Тем не менее проскрипции затронули лишь какую-то часть правящего класса, а убитые в италийских городах мало интересовали римлян. Подавляющее большинство их жило своей жизнью, беспокоясь не столько о своей безопасности, сколько о хлебе насущном. Кто-то, наверное, радовался тому, что «богатые тоже плачут». Кто-то погрел руки на несчастье ближних.
Однако все это, разумеется, не дает повода преуменьшать отрицательное значение проскрипций. Это была самая масштабная к тому времени акция по уничтожению одних римских граждан другими.[1268] Апологет Суллы Беллей Патеркул писал: «Ничто не было бы более жестоким, чем эта победа [Мария], не последуй за ней Суллова… В этом государстве, где назначают судебное следствие по поводу оскорбления любого гистриона, открыто устанавливается вознаграждение за убийство римского гражданина, и наибольшую выгоду имеет тот, кто больше убьет; вознаграждение за убийство врага было не больше, чем за убийство гражданина, и каждый должен был сам оплачивать свою смерть» (П. 28. 1 и 3).
Иными словами, террор морально развращал римлян. И хотя большинство их в расправах не участвовало, они привыкали к тому, что жестокость, произвол и несправедливость даже в таких крайних формах вещи вполне обычные и безнаказанные. «Плохая политика портит нравы», – как сказал поэт.[1269] Платоновский Сократ рассуждал о том, что заботящиеся о государстве должны «сделать сограждан как можно лучше. Ведь без этого… любая иная услуга окажется не впрок, если образ мыслей тех, кому предстоит разбогатеть, или встать у власти, или вообще войти в силу, не будет честным и достойным» (Горгий. 513е – 514а). Если соотнести эти слова с делами Суллы и его сторонников, то остается лишь горько улыбнуться – о какой честности и о каком достоинстве могла тут идти речь? Царило право сильного, декларации о необходимости наказать марианцев вряд ли воспринимались всерьез – просто те, кто взял верх, пользовались правом победителя и делали что хотели. Конечно, при Марии и Цинне происходило много неприятного, но чтобы такое?!

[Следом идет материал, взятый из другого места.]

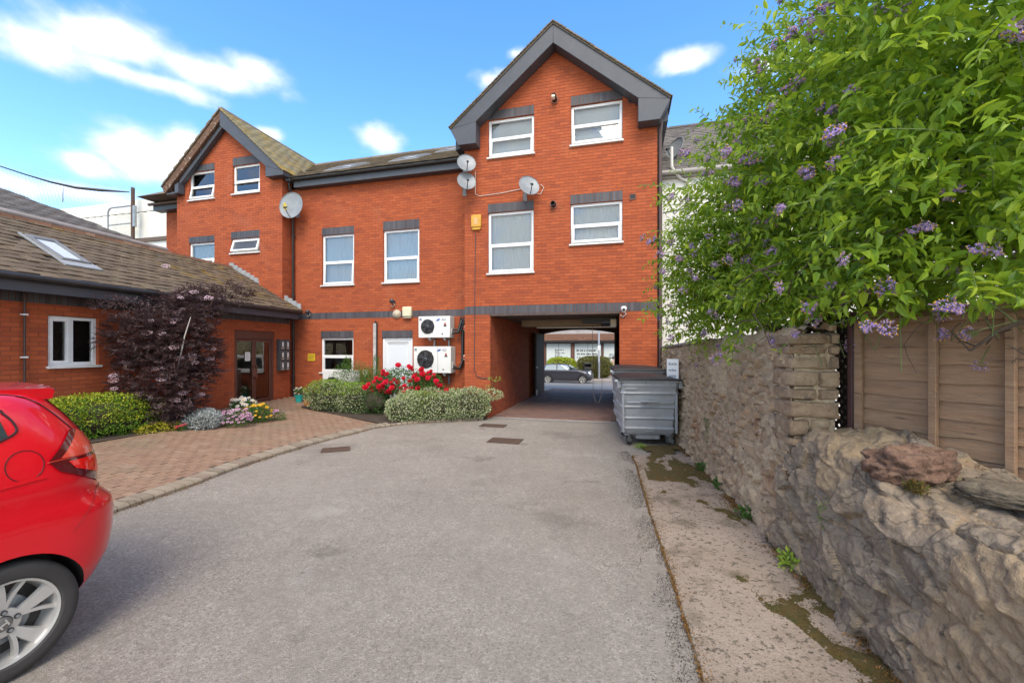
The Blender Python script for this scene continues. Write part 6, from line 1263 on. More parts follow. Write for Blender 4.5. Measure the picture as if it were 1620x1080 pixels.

Подобным образом понимал случившееся и Саллюстий: «Все начали хватать, тащить; один желал завладеть домом, другой – землями, причем победители не знали ни меры, ни сдержанности и совершали против сограждан отвратительные и жестокие преступления… Удачи ослабляют дух даже мудрых. Как же, добившись победы, могли оставаться умеренными люди с испорченными нравами?» (Заговор Катилины. 11.4 и 8). Падение нравов не происходит само по себе, оно начинается, когда для того появляются благоприятные условия. И Сулла, безусловно, этому способствовал.
Слово «проскрипции» стало нарицательным. Его стали применять и к марианским репрессиям (Валерий Максим. V. 3. 3; Евтропий. V. 7. 3). А Евтропий, желая выгородить Суллу, дошел до того, что не только назвал проскрипциями убийства, совершавшиеся марианцами, но и умолчал о сулланских.[1270] Но тем он лишь еще раз подтвердил тот очевидный факт, что оправдать их невозможно.
Согласно эдикту о проскрипциях, они должны были закончиться 1 июня 81 года (Цицерон. За Росция. 128).[1271] Но не закончились. Как часто бывало в истории, палачи и доносчики вошли во вкус и продолжали творить свое черное дело без принуждения со стороны диктатора, а иногда и помимо его воли. Между тем гражданская война еще не завершилась. Продолжали оказывать сопротивление многие италийские города – Норба, Нола, Эзерния, Волатерры и, конечно, Пренесте. Марианцы по-прежнему удерживали богатейшие провинции – Сицилию, Африку, Ближнюю Испанию. Туда стекались их товарищи, спасшиеся от резни в Италии.
Однако все это уже не могло изменить главного – Сулла и его приверженцы победили. И новым веским доказательством этого стало падение Пренесте. Возможности обороны города были исчерпаны. Марий попытался спастись по подземному ходу. По одной версии, его убили, когда он пытался выйти наружу, по другой – он покончил с собой вместе с младшим братом Понтия Телезина, когда увидел, что подземный ход занят врагами. Публий Цетег, бывший марианец, а ныне перебежчик, уговаривал пренестинцев довериться Сулле и сложить оружие. Измученные голодом и безнадежностью, они сдались на милость победителей {Ливии. Периоха 88; Беллей Патеркул. П. 27. 4; Плутарх. Сулла. 32.1; Аппиан. ТВ. I. 94. 434).[1272]